> _Written exercise_: Write out the material below again, unchanged.

> _Stored data_:
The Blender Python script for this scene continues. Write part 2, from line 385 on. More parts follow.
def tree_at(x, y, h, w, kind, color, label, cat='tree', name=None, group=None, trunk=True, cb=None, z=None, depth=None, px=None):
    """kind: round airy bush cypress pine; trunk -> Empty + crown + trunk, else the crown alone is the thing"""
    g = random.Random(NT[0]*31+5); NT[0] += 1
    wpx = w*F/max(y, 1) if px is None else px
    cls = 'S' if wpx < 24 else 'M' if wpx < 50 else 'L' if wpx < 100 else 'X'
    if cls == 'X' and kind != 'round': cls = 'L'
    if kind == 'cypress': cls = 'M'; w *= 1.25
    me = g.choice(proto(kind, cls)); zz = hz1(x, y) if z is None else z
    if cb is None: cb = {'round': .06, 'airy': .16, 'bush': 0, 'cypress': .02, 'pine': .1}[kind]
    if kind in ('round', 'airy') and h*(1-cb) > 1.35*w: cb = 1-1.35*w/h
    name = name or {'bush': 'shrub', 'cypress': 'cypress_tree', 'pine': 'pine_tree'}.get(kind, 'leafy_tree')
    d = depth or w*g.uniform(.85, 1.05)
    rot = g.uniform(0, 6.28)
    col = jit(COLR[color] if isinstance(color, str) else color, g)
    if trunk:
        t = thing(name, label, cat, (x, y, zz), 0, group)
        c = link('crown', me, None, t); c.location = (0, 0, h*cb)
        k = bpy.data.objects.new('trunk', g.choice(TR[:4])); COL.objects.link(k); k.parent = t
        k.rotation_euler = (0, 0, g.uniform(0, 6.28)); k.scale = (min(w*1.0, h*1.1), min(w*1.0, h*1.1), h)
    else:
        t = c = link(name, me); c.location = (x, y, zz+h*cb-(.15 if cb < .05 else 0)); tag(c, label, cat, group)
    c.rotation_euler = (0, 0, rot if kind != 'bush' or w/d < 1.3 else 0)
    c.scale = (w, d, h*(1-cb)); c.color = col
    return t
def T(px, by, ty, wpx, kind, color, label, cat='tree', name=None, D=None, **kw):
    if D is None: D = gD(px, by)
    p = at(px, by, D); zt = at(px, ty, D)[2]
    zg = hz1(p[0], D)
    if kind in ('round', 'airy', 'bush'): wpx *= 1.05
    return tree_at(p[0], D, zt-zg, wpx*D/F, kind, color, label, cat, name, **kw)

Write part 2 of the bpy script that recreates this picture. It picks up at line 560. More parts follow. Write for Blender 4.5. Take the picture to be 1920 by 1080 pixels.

> _Final answer_:
The Blender Python script for this scene continues. Write part 2, from line 385 on. More parts follow.
def tree_at(x, y, h, w, kind, color, label, cat='tree', name=None, group=None, trunk=True, cb=None, z=None, depth=None, px=None):
    """kind: round airy bush cypress pine; trunk -> Empty + crown + trunk, else the crown alone is the thing"""
    g = random.Random(NT[0]*31+5); NT[0] += 1
    wpx = w*F/max(y, 1) if px is None else px
    cls = 'S' if wpx < 24 else 'M' if wpx < 50 else 'L' if wpx < 100 else 'X'
    if cls == 'X' and kind != 'round': cls = 'L'
    if kind == 'cypress': cls = 'M'; w *= 1.25
    me = g.choice(proto(kind, cls)); zz = hz1(x, y) if z is None else z
    if cb is None: cb = {'round': .06, 'airy': .16, 'bush': 0, 'cypress': .02, 'pine': .1}[kind]
    if kind in ('round', 'airy') and h*(1-cb) > 1.35*w: cb = 1-1.35*w/h
    name = name or {'bush': 'shrub', 'cypress': 'cypress_tree', 'pine': 'pine_tree'}.get(kind, 'leafy_tree')
    d = depth or w*g.uniform(.85, 1.05)
    rot = g.uniform(0, 6.28)
    col = jit(COLR[color] if isinstance(color, str) else color, g)
    if trunk:
        t = thing(name, label, cat, (x, y, zz), 0, group)
        c = link('crown', me, None, t); c.location = (0, 0, h*cb)
        k = bpy.data.objects.new('trunk', g.choice(TR[:4])); COL.objects.link(k); k.parent = t
        k.rotation_euler = (0, 0, g.uniform(0, 6.28)); k.scale = (min(w*1.0, h*1.1), min(w*1.0, h*1.1), h)
    else:
        t = c = link(name, me); c.location = (x, y, zz+h*cb-(.15 if cb < .05 else 0)); tag(c, label, cat, group)
    c.rotation_euler = (0, 0, rot if kind != 'bush' or w/d < 1.3 else 0)
    c.scale = (w, d, h*(1-cb)); c.color = col
    return t
def T(px, by, ty, wpx, kind, color, label, cat='tree', name=None, D=None, **kw):
    if D is None: D = gD(px, by)
    p = at(px, by, D); zt = at(px, ty, D)[2]
    zg = hz1(p[0], D)
    if kind in ('round', 'airy', 'bush'): wpx *= 1.05
    return tree_at(p[0], D, zt-zg, wpx*D/F, kind, color, label, cat, name, **kw)

Write part 2 of the bpy script that recreates this picture. It picks up at line 560. More parts follow. Write for Blender 4.5. Take the picture to be 1920 by 1080 pixels.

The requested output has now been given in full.